Transcript: Trump’s Awful FBI Pick Is Already Revealing What’s Coming
Sargent: Let’s talk about what this would look like. Imagine President Trump says to Kash Patel, Man, X really pissed me off when he went on cable TV and said x, y, and z. So theoretically, he can and would try to open an investigation via the FBI into that person. Maybe that runs into some of these frontline obstacles like the inability to get a warrant. Do you think that there’s an actual prospect that he would essentially command Kash Patel, or that Patel would do this of his own accord—he would just break the law and proceed with wiretaps, investigations, etc.? What does that look like?
Sozan: I would like to think that that would not happen, Greg, but I am sufficiently worried as a lot of national security experts and others are. As we know, there’s really no guesswork in terms of the fact that Trump would like to break the law. He would like to be able to bend the media, bend his political opponents to his will; he’s already called them enemies of the state. He’s also said he’s going to be people’s retribution, so we know he’s going on a retribution tour. And he is willing to really bend the guardrails to test them as far as he can go.
That one way he would do it is quietly, or not so quietly, meet with his FBI director and his inner circle, and, as you indicated, bring up a couple of names of people he’s particularly angry at.

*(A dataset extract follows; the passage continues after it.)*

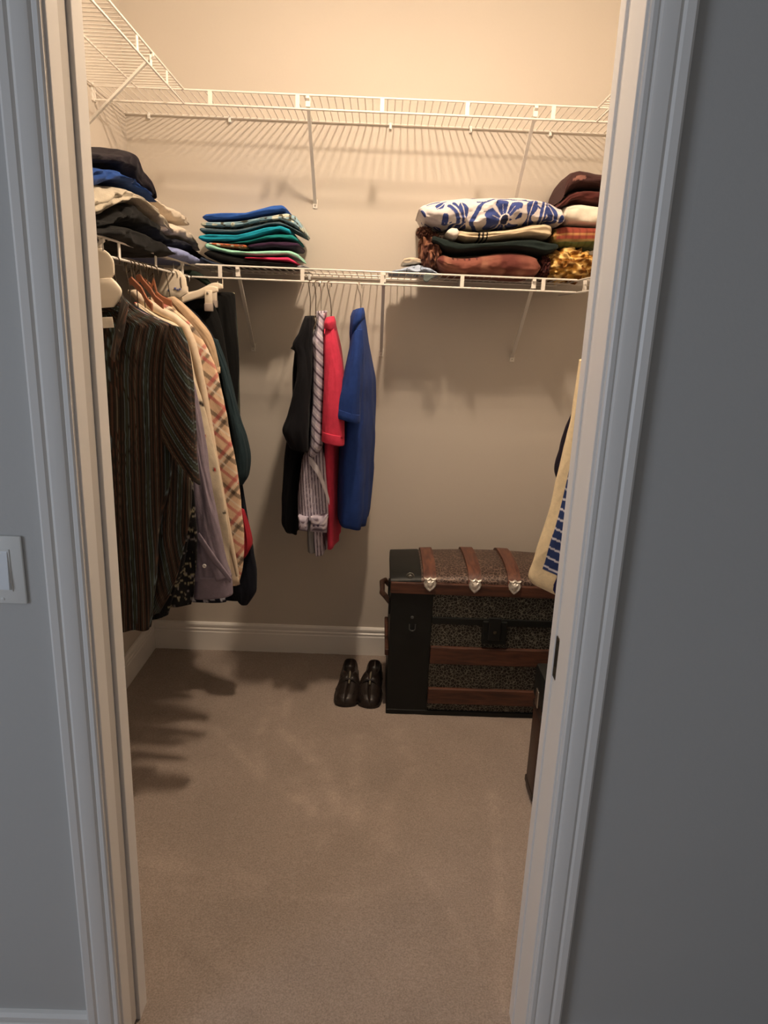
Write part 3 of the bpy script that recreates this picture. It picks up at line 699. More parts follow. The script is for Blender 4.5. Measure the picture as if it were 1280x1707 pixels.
# pale packet with blue print hanging among the hangers
pk = thing('garment_packet', tuple(onY(292, 470, 2.40)), 'cream garment packet with small blue print hung behind the wooden hangers', 'packet')
sheet('packet_body', dens([(273, 446), (288, 447), (300, 452), (308, 462), (312, 488), (300, 496), (274, 494), (262, 486)], 4), 2.40, .012, M_hang, pk, bulge=.004)
M_bprint = mat('blue_print', srgb(86, 96, 150), rough=.7)
for px, py, ww, hh in ((281, 484, 2.4, 4), (292, 481, 3, 3.5), (296, 483, 2.5, 3), (300, 482, 2.5, 3)):
    sheet('printed_mark', dens([(px - ww / 1.5, py - hh / 2), (px + ww / 2, py - hh / 2), (px + ww / 1.5, py + hh / 2), (px - ww / 2, py + hh / 2)], 2), 2.394, .001, M_bprint, pk, bulge=.0008)
sheet('printed_mark', dens([(300, 462), (301.5, 462), (303, 480), (301.5, 480)], 2), 2.394, .001, mat('grey_print', srgb(96, 84, 80), rough=.7), pk, bulge=.0008)
MB().tube(hook_pts(onY(289, 449, 2.40), (XL + D, 2.40, ZL - .042), 'x', r=.012), .0015, 7).build('hook', M_chrome, pk, smooth=True)
# wooden hangers
for k, (pts, Y, lab) in enumerate([([(216, 470), (226, 474), (236, 484), (246, 503), (254, 512)], 1.990, 'brown wooden hanger nearest the door on the left rail'),
                                   ([(228, 465), (240, 472), (252, 486), (260, 499), (272, 509)], 2.060, 'brown wooden hanger behind the first wooden one'),
                                   ([(242, 470), (253, 480), (262, 492), (272, 500), (286, 506)], 2.180, 'brown wooden hanger carrying the tan jacket')]):
    P_ = [onY(a_, b_, Y) for a_, b_ in pts]
    c0 = np.array([XL + D, Y, P_[0][2] + .004])
    L_ = [np.array([2 * (XL + D) - p[0], p[1], p[2]]) for p in P_]
    full = [q for q in L_[::-1] if q[0] > XL + .03] + [c0] + P_ if P_[0][0] > XL + D else [c0] + P_
    h_ = thing('wooden_hanger', tuple(c0), lab, 'hanger', 'clothes hangers on the closet shelves')
    full = sorted(full, key=lambda q: q[0])
    m_ = MB()
    for i in range(len(full) - 1):
        pass
    v = []; f = []
    for p in full:
        for dy, dz in ((-.006, -.010), (.006, -.010), (.006, .008), (0, .011), (-.006, .008)): v.append(p + np.array([0, dy, dz]))
    for i in range(len(full) - 1):
        for j in range(5): f.append((i * 5 + j, i * 5 + (j + 1) % 5, i * 5 + 5 + (j + 1) % 5, i * 5 + 5 + j))
    f += [(4, 3, 2, 1, 0), tuple((len(full) - 1) * 5 + j for j in range(5))]
    m_.add(v, f).build('shoulder_bar', M_wood, h_, smooth=True)
    MB().tube(hook_pts(c0, (XL + D, Y, ZL - .042), 'x', r=.018), .002, 8).build('hook', M_darkwire, h_, smooth=True)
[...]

It would be well understood, even if it were not directly said, that the FBI would be expected to start some probe of a person. That could start with electronic surveillance of them. It could start by making their life a little bit difficult in terms of requests for documents, in terms of having them followed. These things send a message to political enemies that the government’s watching you, Donald Trump is watching you.